Tuesday, December 29, 2009

Asymmetric contract of APIs

A tweet about APIs that referenced this blog post really raised some interesting thoughts around APIs for me.

The short of the blog post is that it describes how a lone-wolf entrepreneur apparently got screwed over by Google changing their terms-of-service midstream on their YouTube API. The timeline is suggestive of the idea that they might have changed it, in fact, directly because of the work this guy was doing.

This raises big questions on the eco-system around creating products that leverage the API to services that other products provide. This is a big question because use of APIs has proliferated recently, and is clearly a powerful force for innovation and growth.

The APIs provided by Twitter, Facebook, and Google and the services that make use of them are high-profile examples, but of course there are plenty of others.
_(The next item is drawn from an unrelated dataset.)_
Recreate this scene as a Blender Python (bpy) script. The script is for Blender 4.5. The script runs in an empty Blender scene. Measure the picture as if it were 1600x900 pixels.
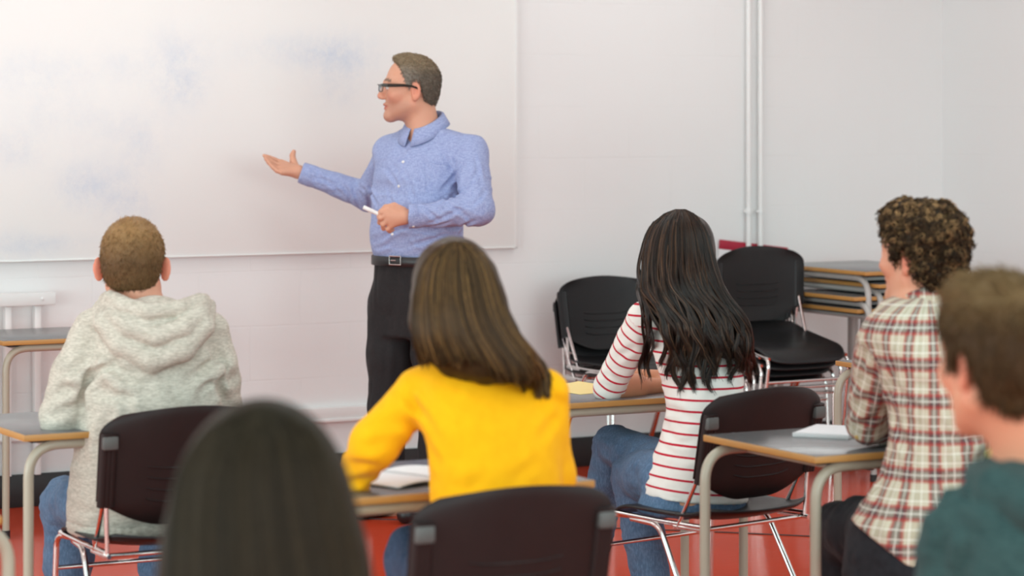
import bpy, bmesh, math, random
import numpy as np
from mathutils import Vector, Matrix

random.seed(7)
RNG = np.random.default_rng(7)
PI = math.pi
scene = bpy.context.scene
COL = scene.collection

# ------------------------------------------------------------------ camera model (photo treated as 1600x900)
TH = math.radians(28.3)            # the camera looks 28.3 degrees to the right of the wall normal
CT, ST = math.cos(TH), math.sin(TH)
FPX, HOR, CAMZ = 4200.0, 170.0, 1.56

def c2w(v):
    """camera-aligned metres (right, depth, height) -> room coordinates; works on arrays"""
    v = np.asarray(v, float)
    return np.stack([v[..., 0]*CT + v[..., 1]*ST, -v[..., 0]*ST + v[..., 1]*CT, v[..., 2]], -1)

def C(px, py, d):
    return np.array([(px-800.0)/FPX*d, d, CAMZ-(py-HOR)/FPX*d])

def at_height(px, py, z):
    d = (CAMZ-z)*FPX/(py-HOR)
    return c2w(C(px, py, d))

# ------------------------------------------------------------------ object helpers
def tag(o, label=None, cat=None, group=None, kind=None):
    if label: o['label'] = label
    if cat: o['category'] = cat
    if group: o['group'] = group
    if kind: o['kind'] = kind
    return o

def empty(name, loc=(0, 0, 0), rz=0.0):
    o = bpy.data.objects.new(name, None)
    o.empty_display_size = 0.1
    o.location = loc
    o.rotation_euler = (0, 0, rz)
    COL.objects.link(o)
    return o

def link_mesh(name, me, mat=None, parent=None):
    o = bpy.data.objects.new(name, me)
    COL.objects.link(o)
    if mat is not None and len(me.materials) == 0:
        me.materials.append(mat)
    if parent is not None:
        o.parent = parent
    return o

def np_mesh(name, V, F, smooth=True):
    """V (n,3), F (m,k) with constant k, or a list of such arrays"""
    me = bpy.data.meshes.new(name)
    V = np.asarray(V, np.float32)
    Fs = F if isinstance(F, list) else [F]
    Fs = [np.asarray(f, np.int32) for f in Fs if len(f)]
    me.vertices.add(len(V))
    me.vertices.foreach_set('co', V.ravel())
    nl = sum(f.size for f in Fs)
    npoly = sum(len(f) for f in Fs)
    me.loops.add(nl)
    me.loops.foreach_set('vertex_index', np.concatenate([f.ravel() for f in Fs]) if Fs else [])
    me.polygons.add(npoly)
    tot = np.concatenate([np.full(len(f), f.shape[1], np.int32) for f in Fs])
    st = np.concatenate([[0], np.cumsum(tot)[:-1]]).astype(np.int32)
    me.polygons.foreach_set('loop_start', st)
    try:
        me.polygons.foreach_set('loop_total', tot)
    except Exception:
        pass
    me.update(calc_edges=True)
    me.validate()
    if smooth:
        me.polygons.foreach_set('use_smooth', np.ones(len(me.polygons), bool))
    return me

def float_attr(me, name, vals):
    a = me.attributes.new(name, 'FLOAT', 'POINT')
    a.data.foreach_set('value', np.asarray(vals, np.float32))

def color_attr(me, name, cols):
    a = me.attributes.new(name, 'FLOAT_COLOR', 'POINT')
    cols = np.asarray(cols, np.float32)
    if cols.shape[1] == 3:
        cols = np.concatenate([cols, np.ones((len(cols), 1), np.float32)], 1)
    a.data.foreach_set('color', cols.ravel())

def auto_smooth(me, ang=40):
    me.polygons.foreach_set('use_smooth', np.ones(len(me.polygons), bool))
    try:
        me.set_sharp_from_angle(angle=math.radians(ang))
    except Exception:
        pass

class MB:
    """collects simple solids in one bmesh and links them as one mesh object"""
    def __init__(s):
        s.bm = bmesh.new()
    def box(s, lo, hi, bevel=0.0, seg=2, M=None):
        r = bmesh.ops.create_cube(s.bm, size=1.0)
        vs = r['verts']
        for v in vs:
            v.co = Vector([lo[i] + (v.co[i]+0.5)*(hi[i]-lo[i]) for i in range(3)])
        if bevel > 0:
            es = list({e for v in vs for e in v.link_edges})
            rr = bmesh.ops.bevel(s.bm, geom=es, offset=bevel, segments=seg, affect='EDGES', profile=0.5)
            vs = list({v for f in rr['faces'] for v in f.verts} | {v for v in vs if v.is_valid})
        if M is not None:
            bmesh.ops.transform(s.bm, matrix=M, verts=vs)
        return vs
    def tube(s, pts, r, n=10, caps=True, closed=False):
        pts = [Vector(p) for p in pts]
        rs = r if isinstance(r, (list, tuple)) else [r]*len(pts)
        rings = []
        prev = None
        m = len(pts)
        for i, p in enumerate(pts):
            if closed:
                t = (pts[(i+1) % m]-pts[i-1]).normalized()
            else:
                t = (pts[min(i+1, m-1)]-pts[max(i-1, 0)]).normalized()
            if prev is None:
                a = Vector((0, 0, 1)) if abs(t.z) < 0.9 else Vector((1, 0, 0))
                u = t.cross(a).normalized()
            else:
                u = (prev - t*prev.dot(t)).normalized()
            prev = u
            w = t.cross(u)
            rings.append([s.bm.verts.new(p + (u*math.cos(2*PI*k/n) + w*math.sin(2*PI*k/n))*rs[i]) for k in range(n)])
        rng = range(m) if closed else range(m-1)
        for i in rng:
            A, B = rings[i], rings[(i+1) % m]
            for k in range(n):
                s.bm.faces.new((A[k], A[(k+1) % n], B[(k+1) % n], B[k]))
        if caps and not closed:
            s.bm.faces.new(list(reversed(rings[0])))
            s.bm.faces.new(rings[-1])
    def sphere(s, c, r, sc=(1, 1, 1), seg=12):
        rr = bmesh.ops.create_uvsphere(s.bm, u_segments=seg, v_segments=max(6, seg//2+2), radius=1.0)
        for v in rr['verts']:
            v.co = Vector((c[0]+v.co.x*r*sc[0], c[1]+v.co.y*r*sc[1], c[2]+v.co.z*r*sc[2]))
    def build(s, name, mat, parent=None, ang=40):
        bmesh.ops.recalc_face_normals(s.bm, faces=s.bm.faces[:])
        me = bpy.data.meshes.new(name)
        s.bm.to_mesh(me)
        s.bm.free()
        auto_smooth(me, ang)
        return link_mesh(name, me, mat, parent)

def fillet(pts, rad, n=8):
    """polyline with its inner corners rounded"""
    P = [Vector(p) for p in pts]
    out = [P[0]]
    for i in range(1, len(P)-1):
        a, b, c = P[i-1], P[i], P[i+1]
        u, v = (a-b), (c-b)
        r = min(rad, u.length*0.49, v.length*0.49)
        u.normalize(); v.normalize()
        p0, p1 = b+u*r, b+v*r
        for k in range(n+1):
            t = k/n
            out.append(p0*(1-t)**2 + b*2*t*(1-t) + p1*t*t)
    out.append(P[-1])
    return out

def copy_tree(o, parent=None):
    c = o.copy()
    COL.objects.link(c)
    if parent is not None:
        c.parent = parent
    for ch in list(o.children):
        copy_tree(ch, c)
    return c

# ------------------------------------------------------------------ materials
class NT:
    def __init__(s, name):
        s.m = bpy.data.materials.new(name)
        s.m.use_nodes = True
        s.t = s.m.node_tree
        s.b = s.t.nodes['Principled BSDF']
    def n(s, typ, **kw):
        nd = s.t.nodes.new(typ)
        for k, v in kw.items():
            if k.startswith('i_'):
                key = k[2:]
                nd.inputs[int(key) if key.isdigit() else key.replace('_', ' ')].default_value = v
            else:
                setattr(nd, k, v)
        return nd
    def l(s, a, b):
        s.t.links.new(a, b)
    def val(s, x):
        return x if hasattr(x, 'links') or hasattr(x, 'node') else None
    def math(s, op, a, b=0.0, c=0.0, clamp=False):
        nd = s.t.nodes.new('ShaderNodeMath')
        nd.operation = op
        nd.use_clamp = clamp
        for i, x in enumerate((a, b, c)):
            if isinstance(x, (int, float)):
                nd.inputs[i].default_value = x
            else:
                s.l(x, nd.inputs[i])
        return nd.outputs[0]
    def mix(s, f, a, b, blend='MIX'):
        nd = s.t.nodes.new('ShaderNodeMix')
        nd.data_type = 'RGBA'
        nd.blend_type = blend
        for sock, x in ((nd.inputs[0], f), (nd.inputs[6], a), (nd.inputs[7], b)):
            if isinstance(x, (int, float)):
                sock.default_value = x
            elif isinstance(x, (tuple, list)):
                sock.default_value = (*x[:3], 1.0)
            else:
                s.l(x, sock)
        return nd.outputs[2]
    def ramp(s, f, stops):
        nd = s.t.nodes.new('ShaderNodeValToRGB')
        s.l(f, nd.inputs[0])
        el = nd.color_ramp.elements
        while len(el) < len(stops):
            el.new(0.5)
        for e, (p, c) in zip(el, stops):
            e.position = p
            e.color = (*c[:3], 1.0) if isinstance(c, (tuple, list)) else (c, c, c, 1)
        return nd.outputs[0]
    def pos(s):
        return s.n('ShaderNodeTexCoord').outputs['Object']
    def noise(s, vec, scale, detail=3.0, rough=0.5, out='Fac'):
        nd = s.n('ShaderNodeTexNoise')
        nd.inputs['Scale'].default_value = scale
        nd.inputs['Detail'].default_value = detail
        nd.inputs['Roughness'].default_value = rough
        if vec is not None:
            s.l(vec, nd.inputs['Vector'])
        return nd.outputs[out]
    def mapping(s, vec, scale=(1, 1, 1), loc=(0, 0, 0), rot=(0, 0, 0)):
        nd = s.n('ShaderNodeMapping')
        nd.inputs['Scale'].default_value = scale
        nd.inputs['Location'].default_value = loc
        nd.inputs['Rotation'].default_value = rot
        s.l(vec, nd.inputs['Vector'])
        return nd.outputs[0]
    def bump(s, h, strength=0.3, dist=0.01, normal=None):
        nd = s.n('ShaderNodeBump')
        nd.inputs['Strength'].default_value = strength
        nd.inputs['Distance'].default_value = dist
        s.l(h, nd.inputs['Height'])
        if normal is not None:
            s.l(normal, nd.inputs['Normal'])
        return nd.outputs[0]
    def attr(s, name, out='Fac'):
        nd = s.n('ShaderNodeAttribute')
        nd.attribute_name = name
        return nd.outputs[out]
    def setp(s, **kw):
        for k, v in kw.items():
            k = k.replace('_', ' ')
            if isinstance(v, (int, float)):
                s.b.inputs[k].default_value = v
            elif isinstance(v, (tuple, list)):
                s.b.inputs[k].default_value = (*v[:3], 1.0) if len(v) == 3 and k not in ('Subsurface Radius',) else v
            else:
                s.l(v, s.b.inputs[k])
        return s

def srgb(r, g, b):
    f = lambda c: (c/12.92 if c <= 0.04045 else ((c+0.055)/1.055)**2.4)
    return (f(r/255), f(g/255), f(b/255))

def simple_mat(name, col, rough=0.5, metal=0.0, noise_amt=0.06, noise_scale=30.0, bump=0.0, bscale=200.0, **kw):
    t = NT(name)
    p = t.pos()
    f = t.noise(p, noise_scale, 4)
    lo = tuple(c*(1-noise_amt) for c in col)
    hi = tuple(min(1, c*(1+noise_amt)) for c in col)
    t.setp(Base_Color=t.mix(f, lo, hi), Roughness=rough, Metallic=metal, **kw)
    if bump > 0:
        t.setp(Normal=t.bump(t.noise(p, bscale, 3), bump, 0.002))
    return t.m

# ------------------------------------------------------------------ numpy noise
def _hash(ix, iy, iz, seed):
    n = (ix*73856093) ^ (iy*19349663) ^ (iz*83492791) ^ (seed*2654435761 & 0x7fffffff)
    n = (n ^ (n >> 13)) * 1274126177 & 0x7fffffff
    n = (n ^ (n >> 16)) * 668265263 & 0x7fffffff
    return (n & 0xffff)/32767.5-1.0

def vnoise(P, seed=0):
    P = np.asarray(P, float)
    I = np.floor(P).astype(np.int64)
    f = P-I
    f = f*f*f*(f*(f*6-15)+10)
    out = 0
    for dx in (0, 1):
        wx = f[..., 0] if dx else 1-f[..., 0]
        for dy in (0, 1):
            wy = f[..., 1] if dy else 1-f[..., 1]
            for dz in (0, 1):
                wz = f[..., 2] if dz else 1-f[..., 2]
                out = out + wx*wy*wz*_hash(I[..., 0]+dx, I[..., 1]+dy, I[..., 2]+dz, seed)
    return out

# ------------------------------------------------------------------ implicit modelling: smooth unions meshed with sparse surface nets
def nrm(v):
    v = np.asarray(v, float)
    return v/np.linalg.norm(v)

def frame(fwd, up=(0, 0, 1)):
    """rows: right, forward, up"""
    f = nrm(fwd)
    r = nrm(np.cross(f, up))
    u = np.cross(r, f)
    return np.stack([r, f, u])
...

If you were building a bricks-and-mortar business you'd be able to enter into a contract with a supplier of some service such that it was clear what both of your responsibilities were. Even in the legacy software business, if you buy software from a vendor you can do things like get source code in escrow to protect against them going out of business and that sort of thing.

But in a world where one party makes available some access to a service, provides rules (rightly) against what you can do with that service, and then is able to change that service - the ground could get shaky.

I think what we need is the ability to "lock-in" some terms of service when using an API. The problem currently is that the relationship is completely asymmetric. Company A makes available an API and then can change the legal rules on you at their whim. If you built a business plan around being able to use that API in the way that you used to be able to - you're screwed.

Something like a "Terms of Use" would be useful - as in: "here are the terms under which I am willing to use your API". As I mentioned above, this could be as simple declaring that the Terms of Service for the API user is locked in at some specific time (presumably when the dependent party starts working with it - but there would need to be a formal commitment point).

Things as they are now are too one-sided, and you basically have to cross your fingers that the platform won't change out from under you. To keep driving innovation, I think that needs to change.